Scene modeling code data:
**********

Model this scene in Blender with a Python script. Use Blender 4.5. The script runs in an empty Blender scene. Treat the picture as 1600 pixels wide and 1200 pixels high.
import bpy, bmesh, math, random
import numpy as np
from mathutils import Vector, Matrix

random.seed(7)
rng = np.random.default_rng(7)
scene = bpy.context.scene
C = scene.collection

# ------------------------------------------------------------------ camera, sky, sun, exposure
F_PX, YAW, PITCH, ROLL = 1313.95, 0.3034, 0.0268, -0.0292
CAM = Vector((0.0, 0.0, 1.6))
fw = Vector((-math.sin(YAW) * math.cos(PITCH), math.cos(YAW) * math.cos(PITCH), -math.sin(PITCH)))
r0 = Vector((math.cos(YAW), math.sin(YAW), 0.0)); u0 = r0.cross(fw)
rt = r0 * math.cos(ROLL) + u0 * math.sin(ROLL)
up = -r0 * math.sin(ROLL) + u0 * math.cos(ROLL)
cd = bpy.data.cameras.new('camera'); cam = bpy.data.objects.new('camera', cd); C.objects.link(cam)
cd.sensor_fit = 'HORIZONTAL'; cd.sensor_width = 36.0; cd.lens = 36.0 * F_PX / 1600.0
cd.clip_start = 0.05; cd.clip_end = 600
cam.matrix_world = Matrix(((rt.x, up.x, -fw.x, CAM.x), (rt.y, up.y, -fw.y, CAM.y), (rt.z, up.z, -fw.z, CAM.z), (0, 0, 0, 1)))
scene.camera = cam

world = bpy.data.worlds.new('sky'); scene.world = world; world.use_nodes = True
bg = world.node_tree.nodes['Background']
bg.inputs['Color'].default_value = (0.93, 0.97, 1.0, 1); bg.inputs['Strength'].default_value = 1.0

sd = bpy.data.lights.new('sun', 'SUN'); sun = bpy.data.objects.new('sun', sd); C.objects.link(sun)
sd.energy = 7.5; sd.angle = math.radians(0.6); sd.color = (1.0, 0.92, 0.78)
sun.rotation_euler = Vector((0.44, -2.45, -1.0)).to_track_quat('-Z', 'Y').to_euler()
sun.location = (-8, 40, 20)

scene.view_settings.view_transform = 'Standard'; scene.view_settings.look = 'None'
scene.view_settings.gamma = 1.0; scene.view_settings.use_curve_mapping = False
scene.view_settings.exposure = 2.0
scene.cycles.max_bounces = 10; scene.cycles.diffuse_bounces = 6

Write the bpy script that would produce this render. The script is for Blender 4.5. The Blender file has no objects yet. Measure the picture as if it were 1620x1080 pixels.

**********

» TASK OBJECTIVE:
Reproduce the data shown above exactly.

» RESULT FOR THIS EXERCISE:
Model this scene in Blender with a Python script. Use Blender 4.5. The script runs in an empty Blender scene. Treat the picture as 1600 pixels wide and 1200 pixels high.
import bpy, bmesh, math, random
import numpy as np
from mathutils import Vector, Matrix

random.seed(7)
rng = np.random.default_rng(7)
scene = bpy.context.scene
C = scene.collection

# ------------------------------------------------------------------ camera, sky, sun, exposure
F_PX, YAW, PITCH, ROLL = 1313.95, 0.3034, 0.0268, -0.0292
CAM = Vector((0.0, 0.0, 1.6))
fw = Vector((-math.sin(YAW) * math.cos(PITCH), math.cos(YAW) * math.cos(PITCH), -math.sin(PITCH)))
r0 = Vector((math.cos(YAW), math.sin(YAW), 0.0)); u0 = r0.cross(fw)
rt = r0 * math.cos(ROLL) + u0 * math.sin(ROLL)
up = -r0 * math.sin(ROLL) + u0 * math.cos(ROLL)
cd = bpy.data.cameras.new('camera'); cam = bpy.data.objects.new('camera', cd); C.objects.link(cam)
cd.sensor_fit = 'HORIZONTAL'; cd.sensor_width = 36.0; cd.lens = 36.0 * F_PX / 1600.0
cd.clip_start = 0.05; cd.clip_end = 600
cam.matrix_world = Matrix(((rt.x, up.x, -fw.x, CAM.x), (rt.y, up.y, -fw.y, CAM.y), (rt.z, up.z, -fw.z, CAM.z), (0, 0, 0, 1)))
scene.camera = cam

world = bpy.data.worlds.new('sky'); scene.world = world; world.use_nodes = True
bg = world.node_tree.nodes['Background']
bg.inputs['Color'].default_value = (0.93, 0.97, 1.0, 1); bg.inputs['Strength'].default_value = 1.0

sd = bpy.data.lights.new('sun', 'SUN'); sun = bpy.data.objects.new('sun', sd); C.objects.link(sun)
sd.energy = 7.5; sd.angle = math.radians(0.6); sd.color = (1.0, 0.92, 0.78)
sun.rotation_euler = Vector((0.44, -2.45, -1.0)).to_track_quat('-Z', 'Y').to_euler()
sun.location = (-8, 40, 20)

scene.view_settings.view_transform = 'Standard'; scene.view_settings.look = 'None'
scene.view_settings.gamma = 1.0; scene.view_settings.use_curve_mapping = False
scene.view_settings.exposure = 2.0
scene.cycles.max_bounces = 10; scene.cycles.diffuse_bounces = 6

Write the bpy script that would produce this render. The script is for Blender 4.5. The Blender file has no objects yet. Measure the picture as if it were 1620x1080 pixels.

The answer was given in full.